Position Paper on the Revised Draft Dated 16.07.2019 of the Legally Binding Instrument to Regulate, in International Human Rights Law, the Activities of Transnational Corporations and Other Business Enterprises
The #Feminists4bindingtreaty is a global coalition of over 25 organisations, comprising a large and diverse collective network, working together since 2016 to integrate a gender perspective into the legally binding instrument on the activities of transnational corporations and other business enterprises (the “Instrument”) and to ensure that a gender approach and women’s voices, rights, experiences and visions are meaningfully included and prioritised throughout the negotiation process.

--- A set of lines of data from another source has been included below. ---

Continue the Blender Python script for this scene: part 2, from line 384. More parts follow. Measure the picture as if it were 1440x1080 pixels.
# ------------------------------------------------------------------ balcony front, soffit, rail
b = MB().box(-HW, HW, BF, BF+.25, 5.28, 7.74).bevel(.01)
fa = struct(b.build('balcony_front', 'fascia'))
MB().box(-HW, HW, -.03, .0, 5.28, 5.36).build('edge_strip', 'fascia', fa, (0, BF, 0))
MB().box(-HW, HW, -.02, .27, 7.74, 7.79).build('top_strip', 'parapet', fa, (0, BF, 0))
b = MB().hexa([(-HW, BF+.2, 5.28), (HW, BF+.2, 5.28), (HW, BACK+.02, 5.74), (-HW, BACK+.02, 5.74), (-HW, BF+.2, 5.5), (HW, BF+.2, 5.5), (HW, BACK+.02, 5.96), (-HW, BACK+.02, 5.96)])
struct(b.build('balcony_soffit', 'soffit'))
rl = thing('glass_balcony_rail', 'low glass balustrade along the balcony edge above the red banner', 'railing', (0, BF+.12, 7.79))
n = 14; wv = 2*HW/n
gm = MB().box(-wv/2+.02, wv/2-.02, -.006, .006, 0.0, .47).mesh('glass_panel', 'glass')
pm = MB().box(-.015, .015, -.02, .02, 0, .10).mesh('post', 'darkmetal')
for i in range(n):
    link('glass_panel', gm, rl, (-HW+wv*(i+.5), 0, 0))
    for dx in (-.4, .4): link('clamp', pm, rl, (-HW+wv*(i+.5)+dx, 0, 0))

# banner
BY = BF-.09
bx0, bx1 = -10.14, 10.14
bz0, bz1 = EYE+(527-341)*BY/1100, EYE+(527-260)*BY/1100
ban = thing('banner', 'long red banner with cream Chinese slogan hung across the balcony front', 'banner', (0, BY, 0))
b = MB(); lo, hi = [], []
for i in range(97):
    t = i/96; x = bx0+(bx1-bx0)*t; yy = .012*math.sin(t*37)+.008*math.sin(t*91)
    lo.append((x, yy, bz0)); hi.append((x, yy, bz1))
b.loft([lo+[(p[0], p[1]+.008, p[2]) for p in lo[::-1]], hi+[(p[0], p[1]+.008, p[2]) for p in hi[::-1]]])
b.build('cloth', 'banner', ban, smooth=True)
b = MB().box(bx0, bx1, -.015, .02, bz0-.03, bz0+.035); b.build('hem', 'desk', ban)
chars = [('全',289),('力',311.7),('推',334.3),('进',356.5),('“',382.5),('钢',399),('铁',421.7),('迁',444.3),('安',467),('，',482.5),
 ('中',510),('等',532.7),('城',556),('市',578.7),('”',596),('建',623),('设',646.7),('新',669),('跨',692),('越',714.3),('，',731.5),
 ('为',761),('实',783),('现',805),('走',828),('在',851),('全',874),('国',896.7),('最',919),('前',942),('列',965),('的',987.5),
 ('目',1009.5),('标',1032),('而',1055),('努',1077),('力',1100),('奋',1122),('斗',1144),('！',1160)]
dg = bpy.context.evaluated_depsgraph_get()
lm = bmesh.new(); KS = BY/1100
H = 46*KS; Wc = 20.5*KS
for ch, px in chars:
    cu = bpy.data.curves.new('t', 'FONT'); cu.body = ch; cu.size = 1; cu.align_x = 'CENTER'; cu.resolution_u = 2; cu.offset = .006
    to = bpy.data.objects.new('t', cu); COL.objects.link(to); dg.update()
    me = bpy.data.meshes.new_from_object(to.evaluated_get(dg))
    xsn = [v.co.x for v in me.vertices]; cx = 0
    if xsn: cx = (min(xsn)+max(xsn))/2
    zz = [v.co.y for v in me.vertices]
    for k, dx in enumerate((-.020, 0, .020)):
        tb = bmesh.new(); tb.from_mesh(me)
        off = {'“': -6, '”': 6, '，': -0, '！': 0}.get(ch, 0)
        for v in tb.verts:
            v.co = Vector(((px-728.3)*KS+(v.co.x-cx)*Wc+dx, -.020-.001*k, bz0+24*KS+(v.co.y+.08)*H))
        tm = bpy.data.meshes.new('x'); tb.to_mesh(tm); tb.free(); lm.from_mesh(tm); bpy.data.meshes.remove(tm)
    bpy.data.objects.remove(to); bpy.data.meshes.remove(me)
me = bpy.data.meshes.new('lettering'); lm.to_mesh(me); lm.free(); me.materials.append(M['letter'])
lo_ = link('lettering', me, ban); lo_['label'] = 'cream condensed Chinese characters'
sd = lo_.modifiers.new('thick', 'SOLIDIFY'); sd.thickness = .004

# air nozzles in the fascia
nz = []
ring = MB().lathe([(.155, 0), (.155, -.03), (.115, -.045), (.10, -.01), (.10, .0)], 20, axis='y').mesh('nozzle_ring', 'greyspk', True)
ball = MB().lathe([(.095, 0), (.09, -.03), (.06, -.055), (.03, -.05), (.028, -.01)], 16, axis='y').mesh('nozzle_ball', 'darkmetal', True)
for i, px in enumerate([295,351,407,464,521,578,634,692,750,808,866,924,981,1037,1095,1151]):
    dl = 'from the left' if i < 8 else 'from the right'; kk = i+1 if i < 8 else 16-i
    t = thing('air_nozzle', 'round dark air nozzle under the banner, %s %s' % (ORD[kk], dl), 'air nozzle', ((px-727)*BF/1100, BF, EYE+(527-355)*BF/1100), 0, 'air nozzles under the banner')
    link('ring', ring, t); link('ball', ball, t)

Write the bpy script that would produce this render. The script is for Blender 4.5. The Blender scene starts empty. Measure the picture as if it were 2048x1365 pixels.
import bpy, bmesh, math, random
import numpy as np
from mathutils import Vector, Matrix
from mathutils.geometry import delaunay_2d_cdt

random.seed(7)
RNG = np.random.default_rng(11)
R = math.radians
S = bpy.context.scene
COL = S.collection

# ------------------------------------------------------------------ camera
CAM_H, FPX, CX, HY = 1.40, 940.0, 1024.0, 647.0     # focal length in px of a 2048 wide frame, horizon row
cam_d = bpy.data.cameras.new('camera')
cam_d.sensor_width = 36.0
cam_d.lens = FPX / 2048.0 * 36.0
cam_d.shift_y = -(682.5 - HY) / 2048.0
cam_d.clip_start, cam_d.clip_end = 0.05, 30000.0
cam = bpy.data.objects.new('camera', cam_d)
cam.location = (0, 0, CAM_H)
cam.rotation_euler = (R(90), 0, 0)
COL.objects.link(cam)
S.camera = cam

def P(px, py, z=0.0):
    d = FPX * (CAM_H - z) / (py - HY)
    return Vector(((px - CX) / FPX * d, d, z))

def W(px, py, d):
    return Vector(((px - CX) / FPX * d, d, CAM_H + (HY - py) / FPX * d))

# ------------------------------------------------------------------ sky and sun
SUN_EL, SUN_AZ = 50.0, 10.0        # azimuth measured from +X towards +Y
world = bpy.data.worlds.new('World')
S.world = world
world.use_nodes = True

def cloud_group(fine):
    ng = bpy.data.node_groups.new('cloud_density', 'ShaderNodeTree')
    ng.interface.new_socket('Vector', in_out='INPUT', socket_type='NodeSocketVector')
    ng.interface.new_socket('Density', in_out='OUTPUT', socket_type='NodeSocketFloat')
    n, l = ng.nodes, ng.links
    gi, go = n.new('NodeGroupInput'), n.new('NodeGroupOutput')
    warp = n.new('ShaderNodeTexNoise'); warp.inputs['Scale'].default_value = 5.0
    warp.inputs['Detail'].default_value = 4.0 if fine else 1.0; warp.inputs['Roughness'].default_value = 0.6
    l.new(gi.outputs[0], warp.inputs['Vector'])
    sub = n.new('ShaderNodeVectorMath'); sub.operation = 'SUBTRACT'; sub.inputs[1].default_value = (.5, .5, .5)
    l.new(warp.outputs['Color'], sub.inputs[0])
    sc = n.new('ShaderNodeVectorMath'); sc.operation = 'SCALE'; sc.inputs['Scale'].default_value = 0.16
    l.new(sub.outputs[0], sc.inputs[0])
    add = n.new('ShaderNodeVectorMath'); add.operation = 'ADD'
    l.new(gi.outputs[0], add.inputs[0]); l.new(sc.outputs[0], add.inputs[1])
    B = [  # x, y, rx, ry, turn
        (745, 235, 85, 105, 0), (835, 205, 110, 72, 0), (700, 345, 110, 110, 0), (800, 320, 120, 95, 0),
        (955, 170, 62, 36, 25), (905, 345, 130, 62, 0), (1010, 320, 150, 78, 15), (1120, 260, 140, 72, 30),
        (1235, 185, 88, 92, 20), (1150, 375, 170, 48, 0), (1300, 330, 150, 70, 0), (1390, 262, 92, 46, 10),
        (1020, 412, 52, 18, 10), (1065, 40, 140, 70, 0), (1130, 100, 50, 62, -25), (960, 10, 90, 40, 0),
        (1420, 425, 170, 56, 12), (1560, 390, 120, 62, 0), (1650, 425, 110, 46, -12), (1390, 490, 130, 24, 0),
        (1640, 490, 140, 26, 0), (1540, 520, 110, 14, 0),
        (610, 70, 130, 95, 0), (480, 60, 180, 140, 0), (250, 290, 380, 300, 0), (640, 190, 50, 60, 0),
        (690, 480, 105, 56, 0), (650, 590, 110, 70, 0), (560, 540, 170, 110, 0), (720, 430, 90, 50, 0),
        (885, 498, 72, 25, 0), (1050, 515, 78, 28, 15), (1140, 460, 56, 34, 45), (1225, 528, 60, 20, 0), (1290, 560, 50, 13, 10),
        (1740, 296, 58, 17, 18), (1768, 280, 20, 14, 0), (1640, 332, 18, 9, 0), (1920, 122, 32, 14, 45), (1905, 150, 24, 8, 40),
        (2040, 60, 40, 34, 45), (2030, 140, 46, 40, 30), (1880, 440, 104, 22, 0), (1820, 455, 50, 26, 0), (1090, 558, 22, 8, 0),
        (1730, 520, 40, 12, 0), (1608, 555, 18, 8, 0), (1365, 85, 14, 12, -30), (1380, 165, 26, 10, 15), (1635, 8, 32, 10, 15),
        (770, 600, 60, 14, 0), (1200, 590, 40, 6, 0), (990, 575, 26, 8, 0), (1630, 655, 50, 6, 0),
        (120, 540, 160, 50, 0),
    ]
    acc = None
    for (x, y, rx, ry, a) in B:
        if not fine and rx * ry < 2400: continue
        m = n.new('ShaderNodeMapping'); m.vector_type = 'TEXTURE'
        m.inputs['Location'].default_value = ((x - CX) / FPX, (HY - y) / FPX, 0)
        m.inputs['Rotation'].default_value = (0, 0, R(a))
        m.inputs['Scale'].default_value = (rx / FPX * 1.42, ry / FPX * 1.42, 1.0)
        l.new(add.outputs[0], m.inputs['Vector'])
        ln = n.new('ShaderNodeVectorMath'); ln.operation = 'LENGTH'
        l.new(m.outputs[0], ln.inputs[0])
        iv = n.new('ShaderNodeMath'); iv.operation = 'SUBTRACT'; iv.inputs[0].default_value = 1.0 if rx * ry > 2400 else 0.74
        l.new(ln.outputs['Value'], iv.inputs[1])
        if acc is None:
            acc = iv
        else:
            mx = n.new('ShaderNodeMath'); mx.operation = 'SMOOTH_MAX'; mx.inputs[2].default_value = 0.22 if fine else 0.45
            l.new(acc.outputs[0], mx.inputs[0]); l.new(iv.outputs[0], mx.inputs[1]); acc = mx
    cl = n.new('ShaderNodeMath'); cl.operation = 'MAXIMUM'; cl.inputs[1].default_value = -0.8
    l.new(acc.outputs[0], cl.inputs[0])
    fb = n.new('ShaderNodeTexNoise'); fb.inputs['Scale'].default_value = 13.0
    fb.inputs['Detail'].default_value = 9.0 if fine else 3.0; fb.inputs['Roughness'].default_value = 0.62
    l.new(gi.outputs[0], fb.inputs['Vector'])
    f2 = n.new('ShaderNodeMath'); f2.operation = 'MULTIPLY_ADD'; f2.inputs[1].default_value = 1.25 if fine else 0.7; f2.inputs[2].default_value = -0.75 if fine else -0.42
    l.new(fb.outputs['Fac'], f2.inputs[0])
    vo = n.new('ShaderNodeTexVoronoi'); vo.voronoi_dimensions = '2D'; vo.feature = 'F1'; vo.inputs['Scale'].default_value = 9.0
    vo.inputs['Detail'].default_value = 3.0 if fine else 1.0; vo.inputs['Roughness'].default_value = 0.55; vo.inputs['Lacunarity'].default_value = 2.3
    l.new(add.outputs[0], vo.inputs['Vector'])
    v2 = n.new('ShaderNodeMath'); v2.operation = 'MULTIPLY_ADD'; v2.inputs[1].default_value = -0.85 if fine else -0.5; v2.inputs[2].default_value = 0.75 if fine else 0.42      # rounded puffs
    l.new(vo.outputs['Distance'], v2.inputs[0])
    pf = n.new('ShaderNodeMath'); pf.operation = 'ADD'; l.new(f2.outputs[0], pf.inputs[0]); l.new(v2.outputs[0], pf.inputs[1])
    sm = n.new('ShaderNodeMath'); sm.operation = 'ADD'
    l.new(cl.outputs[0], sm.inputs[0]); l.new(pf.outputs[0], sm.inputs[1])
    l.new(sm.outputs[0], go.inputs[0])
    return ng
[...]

As recognised by affected communities, civil society organisations, academics, UN committees and experts, women experience adverse impacts of business activities differently and disproportionately, and may also face additional barriers in seeking access to effective remedies. From Maquila women workers in Mexico to women displaced by dam projects in North of Sudan and oil mining in Uganda, women around the globe are affected differently and often disproportionately by business activities due to intersecting and multiple forms of discrimination.
However, as the Working Group on the issues of human rights, transnational corporations and other business enterprises (the “WG BHR”) noted starkly this year, “neither States nor business enterprises have paid adequate attention to gender equality in discharging their respective obligations and responsibilities under the Guiding Principles.” The WG BHR set out a three-step gender framework guidance to states and business regarding the integration of a gender perspective in the implementation of the UN Guiding Principles on Business and Human Rights (the “UNGPs”), which consists of gender-responsive assessment, gender-transformative measures and gender-transformative remedies. The Instrument should reflect the guidance explicitly.
We welcome the fact that in the 4th session of the Open-Ended Intergovernmental Working Group many States reaffirmed the importance of inclusion of a gender dimension in the process. Now is the time to take a bolder position and to move beyond a tokenistic approach to gender issues. The strength of a feminist analysis of the Draft Instrument is in the highlight and promotion of lived experiences and perspectives, with an emphasis on women and gender issues as well as on marginalised voices generally, and in the associated identification of systemic and structural issues that perpetuate lack of accountability in relation to businessrelated human rights abuses and violations.